Drimtzias: “Vertical farming will likely be a new business magnet. This way of producing is getting more and more attention and gives an idea of what farming in the future could look like.”

What is the biggest lesson you learned from your partnership?

Drimtzias: “It’s all about trust. This is a mantra we always discuss with our customers and partners. If there is no trust, there is basically no partnership. Our company is a great example: the connection between Christos and me goes back more than thirty years. Because of our chemistry, we developed not only a friendship, but we also flourished in a successful business partnership.”

 

DKG Group is a diversified international group of companies and initiatives within the trade industry, specialized in sustainable solutions for fresh produce and agro supplies.
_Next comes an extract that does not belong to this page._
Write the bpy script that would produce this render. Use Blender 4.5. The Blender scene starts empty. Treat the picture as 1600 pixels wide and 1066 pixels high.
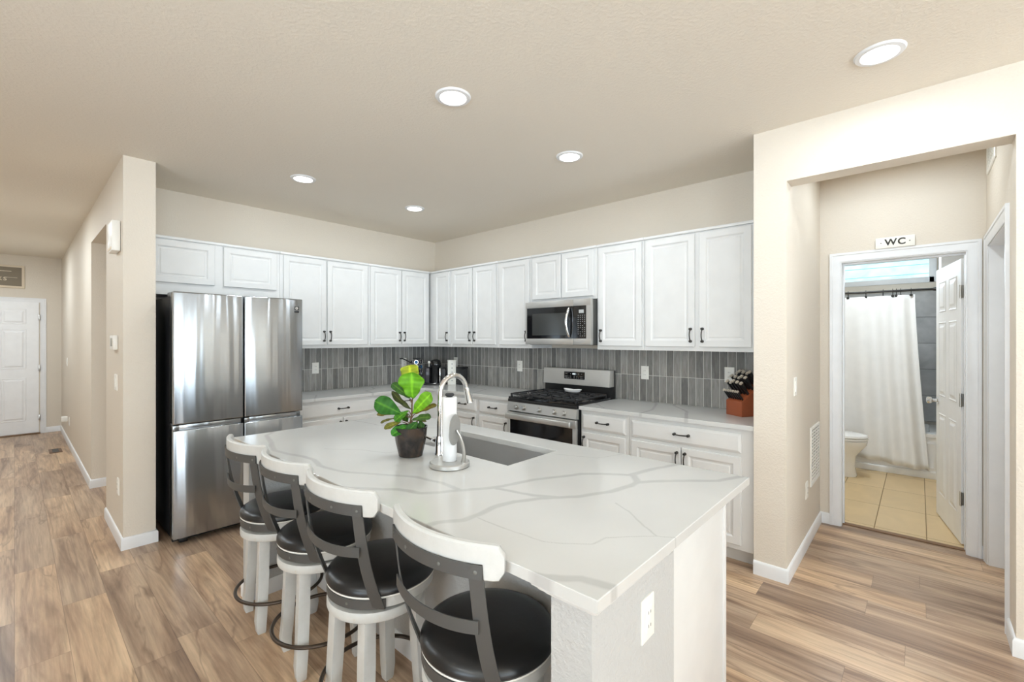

Their business model is based on sustainability, innovation and flexibility. DKG Group was started almost thirty years ago (in 1993) by Christos D. Katsanos and Evagelos Drimtzias.

This story is part of the series Gro-Hacks, in which we ask partners and friends of Grodan about the lessons we can learn from their innovative entrepreneurial stories.

How to make your greenhouse future-proof?

Three tips for growers from Christos D. Katsanos and Evagelos Drimtzias:

  1. Growing is not a one-man-show anymore. You have to collaborate to survive. Set up partnerships with other businesses in the food chain, and invest in a long-term, trusting business relationship.

  2. Integrate technological innovations in your business by choosing the right team. Bring in traditional growers for their practical knowledge and experience, and hire young growers who know everything about the latest green tech developments, like artificial intelligence and data-driven management.

  3. Take a long-term approach to your business, and be open to changing your profile as a grower. In ten years from now, a grower will more likely be a (trading) company, a venture capitalist or a startup that invests in horticulture.